[Scene modeling code data]

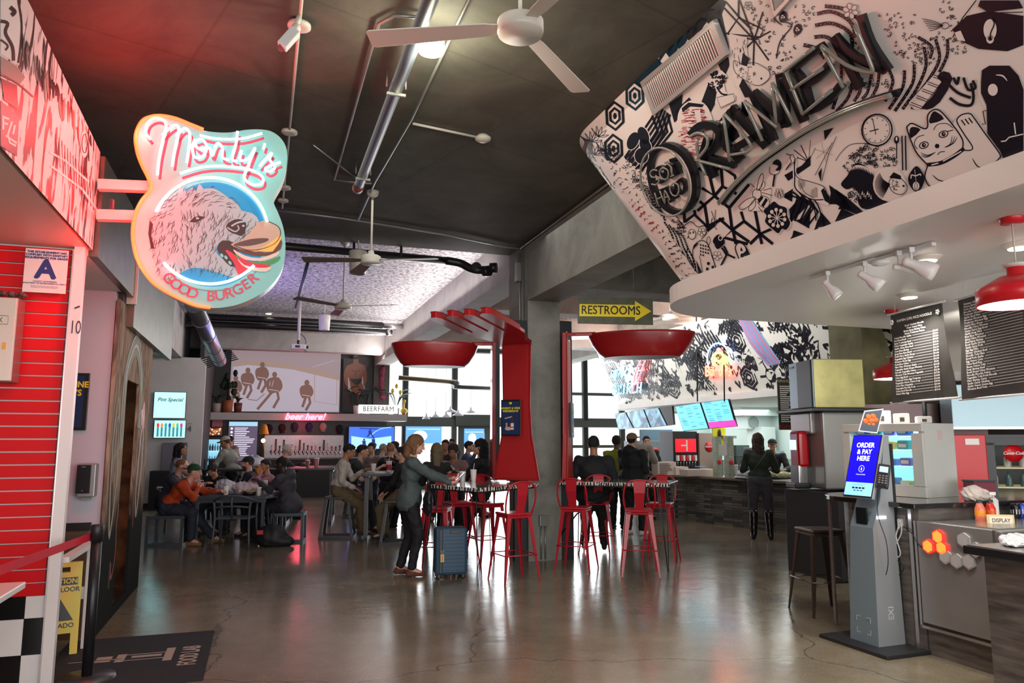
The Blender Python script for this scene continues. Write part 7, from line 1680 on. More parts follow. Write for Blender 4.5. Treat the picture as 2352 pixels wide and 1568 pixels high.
board('wall_panel',374,1016,427,1088,10.1,mat('panel_grey',(.20,.20,.24),.5),'grey access panel on the wall under the cyan screens','panel')
t,w,h,M=board('waste_cabinet',348,1078,402,1166,9.6,BLACK,'black waste cabinet against the white wall end','cabinet',.5);t.location.z=h/2;MB().box((0,-.255,.12),(w*.8,.01,.03)).build('slot',mat('suitcase_black'),t)
for i,(x0,y0,x1,y1)in enumerate(((453,963,477,981),(488,959,511,980))):board('paper_notice',x0,y0,x1,y1,13.95,mat('paper_pink',s2l(190,120,130),.6),('left pink paper notice above the bottle fridge','right pink paper notice above the bottle fridge')[i],'notice',.01)
t,w,h,M=board('food_lightbox',448,981,511,1001,13.9,mat('food_bg',s2l(120,80,60),.5,emit=s2l(90,50,40),es=.5),'lit strip of food photos on top of the bottle fridge','sign',.1,BLK2);m=MB();rr=random.Random(2)
for k in range(40):m.ball((rr.uniform(-.45,.45)*w,-.054,rr.uniform(-.38,.38)*h),(.03,.003,.028),rr.randint(0,2),8)
m.build('food_print',[mat('f%d'%i,s2l(*c),.5,emit=s2l(*c),es=.7)for i,c in enumerate(((225,200,150),(180,90,50),(235,225,200)))],t)
# bottle fridge
t,w,h,M=board('bottle_fridge',446,1003,513,1120,13.9,BLACK,'black fridge with a lit glass front full of bottles left of the tap list','fridge',.5);MB().box((0,-.256,0),(w*.82,.01,h*.9)).build('lit_interior',mat('fridge_light',(.5,.7,.8),.4,emit=s2l(110,180,205),es=.9),t);m=MB();m2=MB();rr=random.Random(6)
for r_ in range(4):
 z=h*(.32-.24*r_)-.12;m2.box((0,-.29,z-.02),(w*.82,.06,.02))
 for k in range(10):x=w*(-.36+.08*k);m.lathe([(.026,0),(.028,.12),(.011,.16),(.011,.2),(0,.2)],8,rr.choice((0,0,1,2)),TR(x,-.30,z-.01),cap=False)
m.build('bottles',[mat('bt_teal',s2l(60,110,130),.3),mat('bt_white',s2l(220,235,240),.3),mat('bt_dark',s2l(30,40,60),.3)],t)['kind']='stuff';m2.build('shelves',mat('shelf_lit',(.7,.8,.85),.4,emit=s2l(190,225,235),es=.8),t)
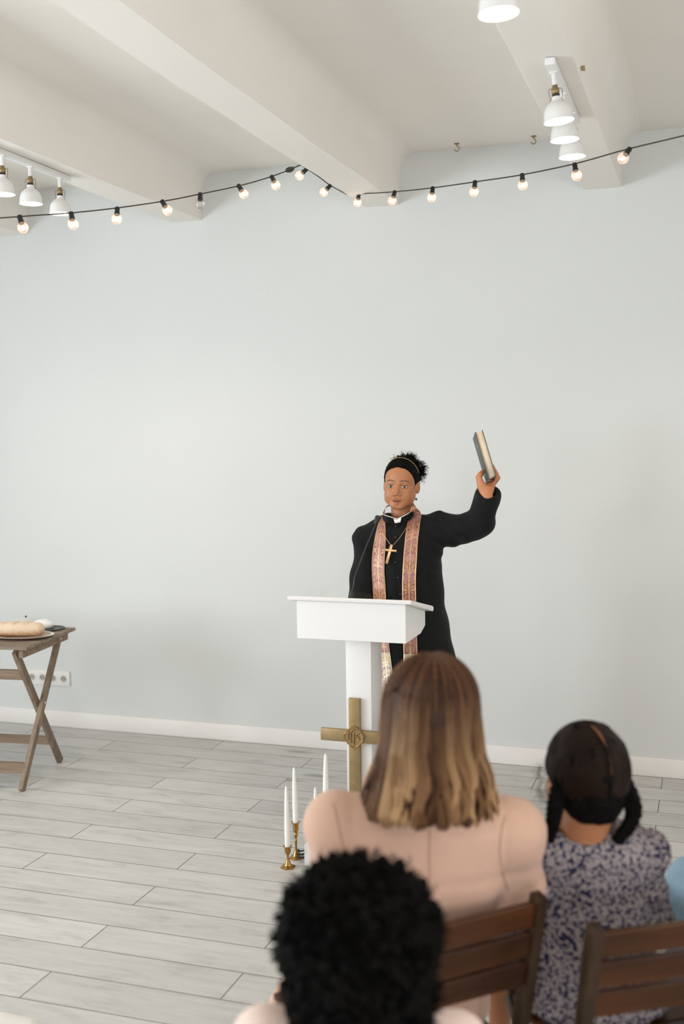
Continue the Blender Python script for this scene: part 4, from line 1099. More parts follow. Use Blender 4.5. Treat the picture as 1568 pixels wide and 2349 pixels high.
# lift every pair clear of the robe
pass_over = [pp(884, 1166, .07), pp(905, 1158, .115), pp(930, 1155, .115)]
bandL = (list(smooth_d(L1)), list(smooth_d(R1))); bandR = (list(smooth_d(L2)), list(smooth_d(R2)))
def rib2(name, A1, B1, m, parent, th=.002):
    A1, B1 = np.array(A1), np.array(B1); n = len(A1); mid = []
    K = 5; rowsv = []
    for i in range(n):
        for k in range(K):
            f_ = k / (K - 1); p_ = A1[i] * (1 - f_) + B1[i] * f_; d = p_ - CAM; dn = d / np.linalg.norm(d)
            h_ = bvh.ray_cast(Vector(CAM), Vector(dn))
            if h_[0] is not None and h_[3] - .004 < np.linalg.norm(d) and abs(h_[3] - np.linalg.norm(d)) < .05: p_ = CAM + dn * (h_[3] - .004)
            rowsv.append(p_)
    V = np.array(rowsv); V2 = V + W3 * th; Fq = []
    for i in range(n - 1):
        for k in range(K - 1):
            a = i * K + k; Fq.append((a, a + 1, a + K + 1, a + K)); Fq.append((a + n * K, a + n * K + K, a + n * K + K + 1, a + n * K + 1))
        for a in (i * K, i * K + K - 1): Fq.append((a, a + K, a + K + n * K, a + n * K))
    Ln = np.concatenate([[0], np.cumsum(np.linalg.norm(np.diff((A1 + B1) / 2, axis=0), axis=1))])
    uv = np.array([(k / (K - 1), Ln[i]) for i in range(n) for k in range(K)] * 2)
    return mesh_np(name, np.concatenate([V, V2]), Fq, m, parent, uv=uv)
st_l = rib2('stole_band', *bandL, M_stole, root); st_r = rib2('stole_band', *bandR, M_stole, root)
GL = stole([(869, 1497), (871, 1520), (873, 1560), (874, 1600), (874, 1640)], [(894, 1497), (897, 1520), (900, 1545), (903, 1580), (905, 1640)], None, '')
GR = stole([(925, 1500), (925, 1530), (925, 1580), (925, 1640)], [(957, 1500), (958, 1530), (960, 1580), (960, 1640)], None, '')
rib2('stole_end', *GL, M_stoleg, root); rib2('stole_end', *GR, M_stoleg, root)
# stole around the back of the neck
nk = [(L1[0], R1[0]), (pp(880, 1172, .01), pp(884, 1165, .01)), (pp(890, 1162, .06), pp(893, 1158, .055)), (pp(915, 1160, .11), pp(915, 1156, .09)), (pp(940, 1158, .085), pp(938, 1150, .07)), (pp(952, 1160, .03), pp(946, 1152, .03)), (R2[0], L2[0])]
ribbon('stole_neck', [a for a, b in nk], [b for a, b in nk], M_stole, root, .002)
# necklace
CHN = catmull([(870, 1188), (873, 1203), (878, 1222), (887, 1238), (894, 1248)], 5); CHN2 = catmull([(902, 1250), (915, 1235), (928, 1216), (935, 1205)], 5)
def hitb(x, y, lift): return hit(x, y, lift)
nk_o = tube_obj('necklace', [hit(x, y, .009) for x, y in CHN], .0012, M_wgold, root, 6)
tube_obj('chain', [hit(x, y, .009) for x, y in CHN2], .0012, M_wgold, nk_o, 6)
pc0 = hit(893, 1266, .016)
a_ = [at(x, y, D=(pc0 - CAM) @ W3) for x, y in ((897.5, 1249), (886, 1293), (881, 1261), (909, 1264))]
off = Vector(parent_world(nk_o))
pn_ = bar_obj('cross_pendant', Vector(a_[0]) - off, Vector(a_[1]) - off, .0125, .008, M_wgold, nk_o, tuple(W3), .002)
bar_obj('cross_pendant', Vector(a_[2]) - off, Vector(a_[3]) - off, .0105, .009, M_wgold, nk_o, tuple(W3), .002)
# hair: pulled-back cap plus curly puff
def loc(x, y, z): return HO + HA.T @ np.array([x, y, z])
def hairf(f):
    g = Fld((f.P - HO.astype(np.float32)) @ HA.T.astype(np.float32))
    q = g.P; cap = g.ell((0, -.024, .037), (.0785, .0925, .0925)); cap = su(cap, head_sdf(f, HO, HA, HSC) - .0035, .006)
    cut = q[..., 1] - (.006 + .74 * q[..., 2]) - np.abs(q[..., 0]) * .06
    d = smax(cap, cut, .006); d = smax(d, -(q[..., 2] + .045 + .3 * (q[..., 1] + .06)), .01)
    d = smax(d, -g.ell((.080, -.008, -.018), (.020, .026, .034)), .003); d = smax(d, -g.ell((-.080, -.008, -.018), (.020, .026, .034)), .003)
    puff = g.ell((.042, -.080, .050), (.036, .036, .040)); puff = su(puff, g.ell((.010, -.060, .105), (.040, .030, .022)), .02)
    puff = puff + wob(q, .006, 130, 8)
    return su(d, puff, .01) + wob(q, .0012, 260, 1)
lo, hi = bbox([loc(.13, -.15, .17), loc(-.12, .1, -.1), loc(.13, .1, -.1), loc(-.12, -.15, .17)], .01)
ho = sdf_obj('hair', hairf, lo, hi, .0026, M_hairb, root)
def curls(n, centres, rads, A, o, Ls, r=.0009, amp=.006, seed=3, up=(0, 0, 0), m=12, out=None):
    g = np.random.default_rng(seed); paths = []
    for i in range(n):
        k = g.integers(len(centres)); v = g.normal(size=3); v /= np.linalg.norm(v)
        if out is not None and v @ np.array(out) < -.25: v = -v
        p0 = np.array(centres[k]) + v * np.array(rads[k]) * .92
        dr = v + np.array(up) + g.normal(size=3) * .35; dr /= np.linalg.norm(dr)
        a = np.cross(dr, [.3, .8, .5]); a /= np.linalg.norm(a); b = np.cross(dr, a)
        t_ = np.linspace(0, 1, m)[:, None]; L_ = Ls * (.5 + g.random()); ph = g.random() * 6.28; w_ = 9 + 9 * g.random(); am = amp * (.4 + g.random()) * np.sqrt(t_)
        paths.append(p0 + dr * t_ * L_ + a * np.sin(w_ * t_ + ph) * am + b * np.cos(w_ * t_ + ph) * am + np.array([0, 0, -.5 * L_]) * t_ ** 2 * g.random())
    P_ = np.array(paths); P_ = np.asarray(o) + P_ @ A
    return tubes(P_, np.linspace(r, r * .45, m)[None], 4)
V_, F_, _, _ = curls(620, [(.045, -.080, .050), (.012, -.060, .108), (.052, -.080, .072)], [(.036, .036, .038), (.040, .030, .022), (.032, .030, .030)], HA, HO, .024, .0010, .0048, out=(.3, -.3, .6))
mesh_np('curls', V_, F_, M_hairb, ho)
V_, F_, _, _ = curls(50, [(-.01, .0, .116), (.0, -.01, .118)], [(.03, .02, .006), (.03, .02, .006)], HA, HO, .018, .0008, .006, seed=5, out=(0, 0, 1))
mesh_np('flyaway_strands', V_, F_, M_hairb, ho)
hb = [loc(.0795 * math.sin(a), .022 - .034 * abs(math.sin(a)) ** 2, .037 + .0885 * math.cos(a) * (1 if abs(a) > .1 else 1)) for a in np.linspace(-1.1, 1.35, 30)]
tube_obj('headband', hb, .0014, M_wgold, root, 6)
ec = loc(.072, .000, -.060)
er = lathe_obj('earring', [(.001, .006), (.0045, .004), (.0055, 0), (.0045, -.004), (.001, -.006)], M_lens, root, 12, Matrix.Translation(Vector(ec) - Vector(root.location)))
for sx in (-1, 1):
    p0 = np.array([ground[0], ground[1], 0]) + RH * sx * .09 - FH * .05
    sdf_obj('shoe', lambda f: np.maximum(su(f.ell(p0 + [0, 0, .045], (.045, .075, .045)), f.ell(p0 - FH * .09 + [0, 0, .03], (.042, .085, .032)), .03), .004 - f.P[..., 2]), p0 - .2, p0 + .2, .008, M_shoe, root)

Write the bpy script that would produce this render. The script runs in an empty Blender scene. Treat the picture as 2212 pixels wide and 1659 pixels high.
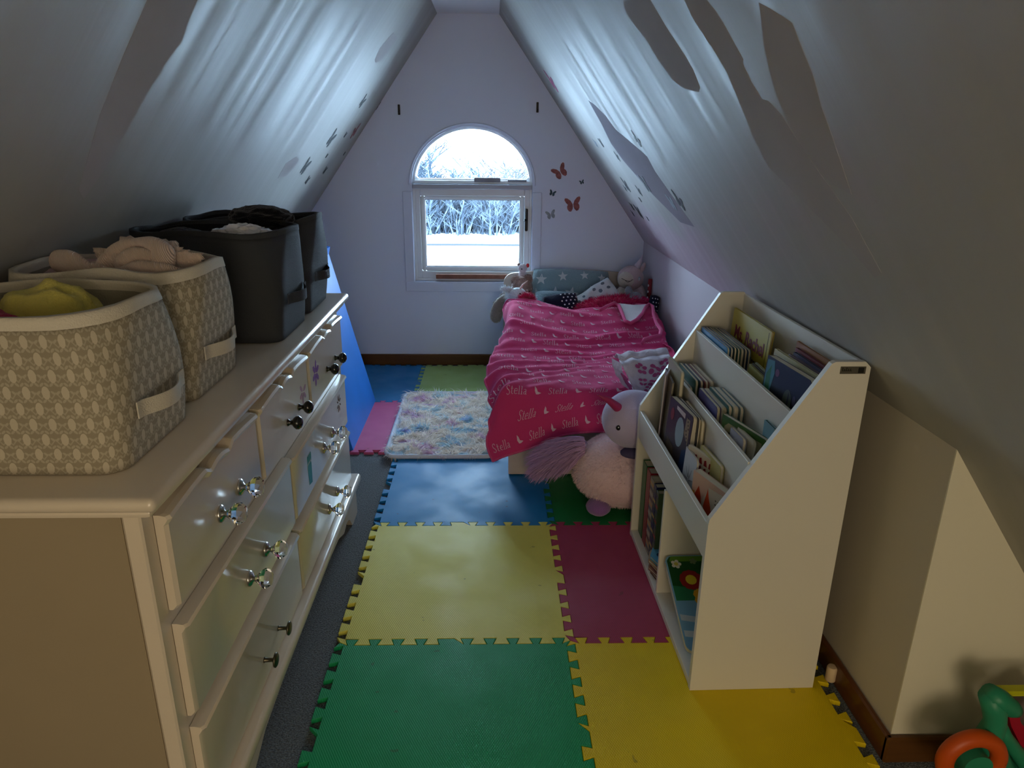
import bpy, bmesh, math, random
from mathutils import Vector, Matrix, noise
V = Vector
rnd = random.Random(7)

# ------------------------------------------------------------------ camera, world, lights, exposure
FPX, PITCH, YAW, ROLL, CAMH = 1532.96, 0.33030879, 0.02962944, 0.01050938, 1.26841587
FW = V((math.sin(YAW)*math.cos(PITCH), math.cos(YAW)*math.cos(PITCH), -math.sin(PITCH)))
_r = V((math.cos(YAW), -math.sin(YAW), 0)); _u = _r.cross(FW)
RT = _r*math.cos(ROLL) + _u*math.sin(ROLL); UP = -_r*math.sin(ROLL) + _u*math.cos(ROLL)
CAM = V((0, 0, CAMH))
scene = bpy.context.scene
COL = scene.collection
cam = bpy.data.cameras.new('camera'); camo = bpy.data.objects.new('camera', cam); COL.objects.link(camo)
cam.sensor_fit = 'HORIZONTAL'; cam.sensor_width = 36.0; cam.lens = FPX/2212*36.0; cam.clip_start = 0.02; cam.clip_end = 500
m3 = Matrix((RT, UP, -FW)).transposed()
camo.matrix_world = Matrix.Translation(CAM) @ m3.to_4x4()
scene.camera = camo

world = bpy.data.worlds.new('world'); scene.world = world; world.use_nodes = True
bg = world.node_tree.nodes['Background']
bg.inputs[0].default_value = (0.62, 0.82, 1.0, 1); bg.inputs[1].default_value = 6.5

def area(name, loc, rot, sx, sy, power, color, portal=False):
    l = bpy.data.lights.new(name, 'AREA'); l.shape = 'RECTANGLE'; l.size = sx; l.size_y = sy
    l.energy = power; l.color = color
    o = bpy.data.objects.new(name, l); COL.objects.link(o); o.location = loc; o.rotation_euler = rot
    if portal: l.cycles.is_portal = True
    return o
area('window_portal', (-0.11, 4.20, 0.93), (-math.pi/2, 0, 0), 0.70, 0.90, 1, (1, 1, 1), True)
# the warm lamp of the stair side of the attic, behind the camera
lp = bpy.data.lights.new('stair_lamp', 'POINT'); lp.energy = 11.5; lp.color = (1.0, 0.83, 0.60); lp.shadow_soft_size = 0.45
lo = bpy.data.objects.new('stair_lamp', lp); COL.objects.link(lo); lo.location = (0.30, -1.55, 0.95)
scene.view_settings.view_transform = 'Standard'; scene.view_settings.look = 'None'
scene.view_settings.gamma = 1.0; scene.view_settings.use_curve_mapping = False
scene.view_settings.exposure = 1.95

# ------------------------------------------------------------------ picture -> place helpers
def ray(px, py): return FW + RT*((px-1106)/FPX) + UP*((829.5-py)/FPX)
def on(px, py, n, d):
    r = ray(px, py); n = V(n); return CAM + r*((d - CAM.dot(n))/r.dot(n))
def atY(px, py, y): return on(px, py, (0, 1, 0), y)
def atX(px, py, x): return on(px, py, (1, 0, 0), x)
def atZ(px, py, z): return on(px, py, (0, 0, 1), z)
SR_N, SR_D = (1, 0, 1/1.387), .854 + .744/1.387
SL_N, SL_D = (1, 0, -1/1.384), -1.019 - .861/1.384
def atR(px, py): return on(px, py, SR_N, SR_D)
def atL(px, py): return on(px, py, SL_N, SL_D)
def xr(z): return SR_D - z/1.387
def xl(z): return SL_D + z/1.384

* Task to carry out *
Above are some entries; copy exactly the lines from the line with "Write the bpy" through the line with "bg.inputs[0].default_value = (0.62, 0.82, 1.0, 1);", both included, but none of the pictures.

* Exercise response *
Write the bpy script that would produce this render. The script runs in an empty Blender scene. Treat the picture as 2212 pixels wide and 1659 pixels high.
import bpy, bmesh, math, random
from mathutils import Vector, Matrix, noise
V = Vector
rnd = random.Random(7)

# ------------------------------------------------------------------ camera, world, lights, exposure
FPX, PITCH, YAW, ROLL, CAMH = 1532.96, 0.33030879, 0.02962944, 0.01050938, 1.26841587
FW = V((math.sin(YAW)*math.cos(PITCH), math.cos(YAW)*math.cos(PITCH), -math.sin(PITCH)))
_r = V((math.cos(YAW), -math.sin(YAW), 0)); _u = _r.cross(FW)
RT = _r*math.cos(ROLL) + _u*math.sin(ROLL); UP = -_r*math.sin(ROLL) + _u*math.cos(ROLL)
CAM = V((0, 0, CAMH))
scene = bpy.context.scene
COL = scene.collection
cam = bpy.data.cameras.new('camera'); camo = bpy.data.objects.new('camera', cam); COL.objects.link(camo)
cam.sensor_fit = 'HORIZONTAL'; cam.sensor_width = 36.0; cam.lens = FPX/2212*36.0; cam.clip_start = 0.02; cam.clip_end = 500
m3 = Matrix((RT, UP, -FW)).transposed()
camo.matrix_world = Matrix.Translation(CAM) @ m3.to_4x4()
scene.camera = camo

world = bpy.data.worlds.new('world'); scene.world = world; world.use_nodes = True
bg = world.node_tree.nodes['Background']
bg.inputs[0].default_value = (0.62, 0.82, 1.0, 1); bg.inputs[1].default_value = 6.5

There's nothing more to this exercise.